====== RECORDED INFORMATION ======
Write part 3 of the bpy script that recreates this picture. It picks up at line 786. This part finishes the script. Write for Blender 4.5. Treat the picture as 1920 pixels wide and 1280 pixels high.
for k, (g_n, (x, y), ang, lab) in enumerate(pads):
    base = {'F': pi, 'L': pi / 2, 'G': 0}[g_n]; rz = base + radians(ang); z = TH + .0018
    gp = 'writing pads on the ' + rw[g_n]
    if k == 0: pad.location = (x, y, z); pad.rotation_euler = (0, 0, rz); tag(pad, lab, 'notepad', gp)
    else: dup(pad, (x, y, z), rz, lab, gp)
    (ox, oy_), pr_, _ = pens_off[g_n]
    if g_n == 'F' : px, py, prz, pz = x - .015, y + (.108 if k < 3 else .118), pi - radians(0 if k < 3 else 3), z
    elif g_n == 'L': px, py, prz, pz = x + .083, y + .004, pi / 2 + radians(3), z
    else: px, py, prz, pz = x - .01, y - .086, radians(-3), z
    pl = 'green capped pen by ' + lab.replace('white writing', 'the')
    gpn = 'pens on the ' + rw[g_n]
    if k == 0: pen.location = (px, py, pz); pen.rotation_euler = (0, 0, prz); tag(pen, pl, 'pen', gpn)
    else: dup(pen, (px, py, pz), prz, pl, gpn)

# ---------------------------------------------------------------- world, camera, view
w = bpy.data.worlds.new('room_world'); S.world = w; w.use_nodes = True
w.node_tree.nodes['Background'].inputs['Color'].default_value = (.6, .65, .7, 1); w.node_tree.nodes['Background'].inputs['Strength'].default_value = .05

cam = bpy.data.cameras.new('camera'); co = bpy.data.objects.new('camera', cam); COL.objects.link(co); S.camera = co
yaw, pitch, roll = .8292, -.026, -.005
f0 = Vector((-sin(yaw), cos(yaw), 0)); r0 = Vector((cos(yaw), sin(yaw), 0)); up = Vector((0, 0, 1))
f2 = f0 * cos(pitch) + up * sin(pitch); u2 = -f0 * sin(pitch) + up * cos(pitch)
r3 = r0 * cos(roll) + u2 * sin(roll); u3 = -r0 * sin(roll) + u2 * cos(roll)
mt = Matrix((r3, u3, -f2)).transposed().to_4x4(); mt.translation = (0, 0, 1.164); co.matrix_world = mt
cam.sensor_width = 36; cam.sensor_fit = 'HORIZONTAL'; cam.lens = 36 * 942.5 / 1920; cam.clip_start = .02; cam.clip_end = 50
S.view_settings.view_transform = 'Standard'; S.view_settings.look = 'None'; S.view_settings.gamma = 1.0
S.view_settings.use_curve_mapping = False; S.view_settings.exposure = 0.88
======
*PROBLEM TO WORK ON*:
Your task is to quote all of the data word for word.

*TASK OUTPUT*:
Write part 3 of the bpy script that recreates this picture. It picks up at line 786. This part finishes the script. Write for Blender 4.5. Treat the picture as 1920 pixels wide and 1280 pixels high.
for k, (g_n, (x, y), ang, lab) in enumerate(pads):
    base = {'F': pi, 'L': pi / 2, 'G': 0}[g_n]; rz = base + radians(ang); z = TH + .0018
    gp = 'writing pads on the ' + rw[g_n]
    if k == 0: pad.location = (x, y, z); pad.rotation_euler = (0, 0, rz); tag(pad, lab, 'notepad', gp)
    else: dup(pad, (x, y, z), rz, lab, gp)
    (ox, oy_), pr_, _ = pens_off[g_n]
    if g_n == 'F' : px, py, prz, pz = x - .015, y + (.108 if k < 3 else .118), pi - radians(0 if k < 3 else 3), z
    elif g_n == 'L': px, py, prz, pz = x + .083, y + .004, pi / 2 + radians(3), z
    else: px, py, prz, pz = x - .01, y - .086, radians(-3), z
    pl = 'green capped pen by ' + lab.replace('white writing', 'the')
    gpn = 'pens on the ' + rw[g_n]
    if k == 0: pen.location = (px, py, pz); pen.rotation_euler = (0, 0, prz); tag(pen, pl, 'pen', gpn)
    else: dup(pen, (px, py, pz), prz, pl, gpn)

# ---------------------------------------------------------------- world, camera, view
w = bpy.data.worlds.new('room_world'); S.world = w; w.use_nodes = True
w.node_tree.nodes['Background'].inputs['Color'].default_value = (.6, .65, .7, 1); w.node_tree.nodes['Background'].inputs['Strength'].default_value = .05

cam = bpy.data.cameras.new('camera'); co = bpy.data.objects.new('camera', cam); COL.objects.link(co); S.camera = co
yaw, pitch, roll = .8292, -.026, -.005
f0 = Vector((-sin(yaw), cos(yaw), 0)); r0 = Vector((cos(yaw), sin(yaw), 0)); up = Vector((0, 0, 1))
f2 = f0 * cos(pitch) + up * sin(pitch); u2 = -f0 * sin(pitch) + up * cos(pitch)
r3 = r0 * cos(roll) + u2 * sin(roll); u3 = -r0 * sin(roll) + u2 * cos(roll)
mt = Matrix((r3, u3, -f2)).transposed().to_4x4(); mt.translation = (0, 0, 1.164); co.matrix_world = mt
cam.sensor_width = 36; cam.sensor_fit = 'HORIZONTAL'; cam.lens = 36 * 942.5 / 1920; cam.clip_start = .02; cam.clip_end = 50
S.view_settings.view_transform = 'Standard'; S.view_settings.look = 'None'; S.view_settings.gamma = 1.0
S.view_settings.use_curve_mapping = False; S.view_settings.exposure = 0.88